**Brief:**
Output the data that follows exactly, line for line.

**Dataset section:**
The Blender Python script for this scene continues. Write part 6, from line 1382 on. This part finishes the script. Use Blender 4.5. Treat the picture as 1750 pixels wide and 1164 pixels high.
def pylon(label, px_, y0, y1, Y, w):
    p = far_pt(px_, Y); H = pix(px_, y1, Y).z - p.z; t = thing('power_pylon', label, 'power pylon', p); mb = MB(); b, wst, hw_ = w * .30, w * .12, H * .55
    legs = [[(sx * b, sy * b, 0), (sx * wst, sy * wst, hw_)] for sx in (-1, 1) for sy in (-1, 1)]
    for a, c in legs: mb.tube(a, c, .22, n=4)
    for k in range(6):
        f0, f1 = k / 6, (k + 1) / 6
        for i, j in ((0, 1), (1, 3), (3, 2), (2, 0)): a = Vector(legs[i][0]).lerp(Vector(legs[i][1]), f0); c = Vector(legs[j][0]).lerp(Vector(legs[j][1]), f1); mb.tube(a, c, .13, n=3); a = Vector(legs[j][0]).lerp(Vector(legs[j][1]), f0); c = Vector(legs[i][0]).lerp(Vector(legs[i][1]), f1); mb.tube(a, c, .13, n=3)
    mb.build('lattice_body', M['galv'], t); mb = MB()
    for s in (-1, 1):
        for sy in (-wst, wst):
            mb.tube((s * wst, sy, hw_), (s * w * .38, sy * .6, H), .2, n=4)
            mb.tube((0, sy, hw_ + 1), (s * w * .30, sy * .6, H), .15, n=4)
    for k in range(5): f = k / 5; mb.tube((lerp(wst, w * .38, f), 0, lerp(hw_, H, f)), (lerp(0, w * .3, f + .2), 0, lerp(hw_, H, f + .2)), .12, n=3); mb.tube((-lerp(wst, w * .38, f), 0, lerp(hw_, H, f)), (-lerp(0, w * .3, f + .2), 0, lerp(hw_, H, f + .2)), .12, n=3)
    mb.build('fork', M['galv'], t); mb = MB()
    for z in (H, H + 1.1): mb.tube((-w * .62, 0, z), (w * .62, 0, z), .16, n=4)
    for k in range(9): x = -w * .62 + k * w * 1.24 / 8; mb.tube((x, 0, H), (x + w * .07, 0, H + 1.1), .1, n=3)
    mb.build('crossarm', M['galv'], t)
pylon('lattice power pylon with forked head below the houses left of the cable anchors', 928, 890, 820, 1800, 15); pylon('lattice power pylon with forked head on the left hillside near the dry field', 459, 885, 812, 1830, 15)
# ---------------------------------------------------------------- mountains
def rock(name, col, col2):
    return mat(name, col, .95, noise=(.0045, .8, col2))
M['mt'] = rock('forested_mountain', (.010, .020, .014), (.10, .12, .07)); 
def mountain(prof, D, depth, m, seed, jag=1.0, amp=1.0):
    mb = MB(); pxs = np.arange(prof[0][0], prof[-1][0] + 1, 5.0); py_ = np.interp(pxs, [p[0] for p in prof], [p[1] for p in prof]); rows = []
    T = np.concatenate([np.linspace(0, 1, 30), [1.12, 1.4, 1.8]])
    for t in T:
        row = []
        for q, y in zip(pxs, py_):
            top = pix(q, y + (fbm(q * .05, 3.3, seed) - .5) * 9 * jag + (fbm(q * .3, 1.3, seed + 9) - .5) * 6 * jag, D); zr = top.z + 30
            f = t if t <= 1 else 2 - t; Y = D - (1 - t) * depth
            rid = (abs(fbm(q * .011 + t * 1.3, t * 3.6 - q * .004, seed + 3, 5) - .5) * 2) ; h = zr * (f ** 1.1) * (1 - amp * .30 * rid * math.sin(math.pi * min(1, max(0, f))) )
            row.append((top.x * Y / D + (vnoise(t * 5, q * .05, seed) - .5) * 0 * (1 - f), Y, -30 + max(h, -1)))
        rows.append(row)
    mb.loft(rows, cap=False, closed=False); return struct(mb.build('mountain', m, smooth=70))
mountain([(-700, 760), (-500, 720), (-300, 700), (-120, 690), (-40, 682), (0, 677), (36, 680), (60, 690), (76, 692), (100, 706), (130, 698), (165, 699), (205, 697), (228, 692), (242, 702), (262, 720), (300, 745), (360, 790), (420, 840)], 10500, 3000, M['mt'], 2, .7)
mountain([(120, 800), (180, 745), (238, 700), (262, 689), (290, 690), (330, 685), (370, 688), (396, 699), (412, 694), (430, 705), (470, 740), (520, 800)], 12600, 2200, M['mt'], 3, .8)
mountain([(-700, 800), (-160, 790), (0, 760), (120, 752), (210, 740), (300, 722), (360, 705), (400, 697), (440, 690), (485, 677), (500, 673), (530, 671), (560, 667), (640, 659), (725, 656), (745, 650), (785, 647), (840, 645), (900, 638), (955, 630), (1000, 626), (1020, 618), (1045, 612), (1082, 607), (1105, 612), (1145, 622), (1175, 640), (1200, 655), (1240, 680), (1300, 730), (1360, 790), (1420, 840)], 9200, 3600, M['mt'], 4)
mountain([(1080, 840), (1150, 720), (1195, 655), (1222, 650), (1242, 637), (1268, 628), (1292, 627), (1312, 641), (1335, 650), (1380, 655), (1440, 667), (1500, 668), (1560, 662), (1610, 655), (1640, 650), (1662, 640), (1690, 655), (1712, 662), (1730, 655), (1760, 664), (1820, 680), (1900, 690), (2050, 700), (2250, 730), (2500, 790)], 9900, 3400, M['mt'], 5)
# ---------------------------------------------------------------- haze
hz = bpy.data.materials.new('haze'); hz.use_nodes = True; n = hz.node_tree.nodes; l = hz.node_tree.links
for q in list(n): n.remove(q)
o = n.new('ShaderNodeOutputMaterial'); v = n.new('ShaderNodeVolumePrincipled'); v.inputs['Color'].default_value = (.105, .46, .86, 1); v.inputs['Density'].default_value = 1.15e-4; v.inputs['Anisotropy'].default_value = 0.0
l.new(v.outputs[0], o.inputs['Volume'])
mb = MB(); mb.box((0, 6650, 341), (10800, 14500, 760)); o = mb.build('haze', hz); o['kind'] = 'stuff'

**Written answer:**
The Blender Python script for this scene continues. Write part 6, from line 1382 on. This part finishes the script. Use Blender 4.5. Treat the picture as 1750 pixels wide and 1164 pixels high.
def pylon(label, px_, y0, y1, Y, w):
    p = far_pt(px_, Y); H = pix(px_, y1, Y).z - p.z; t = thing('power_pylon', label, 'power pylon', p); mb = MB(); b, wst, hw_ = w * .30, w * .12, H * .55
    legs = [[(sx * b, sy * b, 0), (sx * wst, sy * wst, hw_)] for sx in (-1, 1) for sy in (-1, 1)]
    for a, c in legs: mb.tube(a, c, .22, n=4)
    for k in range(6):
        f0, f1 = k / 6, (k + 1) / 6
        for i, j in ((0, 1), (1, 3), (3, 2), (2, 0)): a = Vector(legs[i][0]).lerp(Vector(legs[i][1]), f0); c = Vector(legs[j][0]).lerp(Vector(legs[j][1]), f1); mb.tube(a, c, .13, n=3); a = Vector(legs[j][0]).lerp(Vector(legs[j][1]), f0); c = Vector(legs[i][0]).lerp(Vector(legs[i][1]), f1); mb.tube(a, c, .13, n=3)
    mb.build('lattice_body', M['galv'], t); mb = MB()
    for s in (-1, 1):
        for sy in (-wst, wst):
            mb.tube((s * wst, sy, hw_), (s * w * .38, sy * .6, H), .2, n=4)
            mb.tube((0, sy, hw_ + 1), (s * w * .30, sy * .6, H), .15, n=4)
    for k in range(5): f = k / 5; mb.tube((lerp(wst, w * .38, f), 0, lerp(hw_, H, f)), (lerp(0, w * .3, f + .2), 0, lerp(hw_, H, f + .2)), .12, n=3); mb.tube((-lerp(wst, w * .38, f), 0, lerp(hw_, H, f)), (-lerp(0, w * .3, f + .2), 0, lerp(hw_, H, f + .2)), .12, n=3)
    mb.build('fork', M['galv'], t); mb = MB()
    for z in (H, H + 1.1): mb.tube((-w * .62, 0, z), (w * .62, 0, z), .16, n=4)
    for k in range(9): x = -w * .62 + k * w * 1.24 / 8; mb.tube((x, 0, H), (x + w * .07, 0, H + 1.1), .1, n=3)
    mb.build('crossarm', M['galv'], t)
pylon('lattice power pylon with forked head below the houses left of the cable anchors', 928, 890, 820, 1800, 15); pylon('lattice power pylon with forked head on the left hillside near the dry field', 459, 885, 812, 1830, 15)
# ---------------------------------------------------------------- mountains
def rock(name, col, col2):
    return mat(name, col, .95, noise=(.0045, .8, col2))
M['mt'] = rock('forested_mountain', (.010, .020, .014), (.10, .12, .07)); 
def mountain(prof, D, depth, m, seed, jag=1.0, amp=1.0):
    mb = MB(); pxs = np.arange(prof[0][0], prof[-1][0] + 1, 5.0); py_ = np.interp(pxs, [p[0] for p in prof], [p[1] for p in prof]); rows = []
    T = np.concatenate([np.linspace(0, 1, 30), [1.12, 1.4, 1.8]])
    for t in T:
        row = []
        for q, y in zip(pxs, py_):
            top = pix(q, y + (fbm(q * .05, 3.3, seed) - .5) * 9 * jag + (fbm(q * .3, 1.3, seed + 9) - .5) * 6 * jag, D); zr = top.z + 30
            f = t if t <= 1 else 2 - t; Y = D - (1 - t) * depth
            rid = (abs(fbm(q * .011 + t * 1.3, t * 3.6 - q * .004, seed + 3, 5) - .5) * 2) ; h = zr * (f ** 1.1) * (1 - amp * .30 * rid * math.sin(math.pi * min(1, max(0, f))) )
            row.append((top.x * Y / D + (vnoise(t * 5, q * .05, seed) - .5) * 0 * (1 - f), Y, -30 + max(h, -1)))
        rows.append(row)
    mb.loft(rows, cap=False, closed=False); return struct(mb.build('mountain', m, smooth=70))
mountain([(-700, 760), (-500, 720), (-300, 700), (-120, 690), (-40, 682), (0, 677), (36, 680), (60, 690), (76, 692), (100, 706), (130, 698), (165, 699), (205, 697), (228, 692), (242, 702), (262, 720), (300, 745), (360, 790), (420, 840)], 10500, 3000, M['mt'], 2, .7)
mountain([(120, 800), (180, 745), (238, 700), (262, 689), (290, 690), (330, 685), (370, 688), (396, 699), (412, 694), (430, 705), (470, 740), (520, 800)], 12600, 2200, M['mt'], 3, .8)
mountain([(-700, 800), (-160, 790), (0, 760), (120, 752), (210, 740), (300, 722), (360, 705), (400, 697), (440, 690), (485, 677), (500, 673), (530, 671), (560, 667), (640, 659), (725, 656), (745, 650), (785, 647), (840, 645), (900, 638), (955, 630), (1000, 626), (1020, 618), (1045, 612), (1082, 607), (1105, 612), (1145, 622), (1175, 640), (1200, 655), (1240, 680), (1300, 730), (1360, 790), (1420, 840)], 9200, 3600, M['mt'], 4)
mountain([(1080, 840), (1150, 720), (1195, 655), (1222, 650), (1242, 637), (1268, 628), (1292, 627), (1312, 641), (1335, 650), (1380, 655), (1440, 667), (1500, 668), (1560, 662), (1610, 655), (1640, 650), (1662, 640), (1690, 655), (1712, 662), (1730, 655), (1760, 664), (1820, 680), (1900, 690), (2050, 700), (2250, 730), (2500, 790)], 9900, 3400, M['mt'], 5)
# ---------------------------------------------------------------- haze
hz = bpy.data.materials.new('haze'); hz.use_nodes = True; n = hz.node_tree.nodes; l = hz.node_tree.links
for q in list(n): n.remove(q)
o = n.new('ShaderNodeOutputMaterial'); v = n.new('ShaderNodeVolumePrincipled'); v.inputs['Color'].default_value = (.105, .46, .86, 1); v.inputs['Density'].default_value = 1.15e-4; v.inputs['Anisotropy'].default_value = 0.0
l.new(v.outputs[0], o.inputs['Volume'])
mb = MB(); mb.box((0, 6650, 341), (10800, 14500, 760)); o = mb.build('haze', hz); o['kind'] = 'stuff'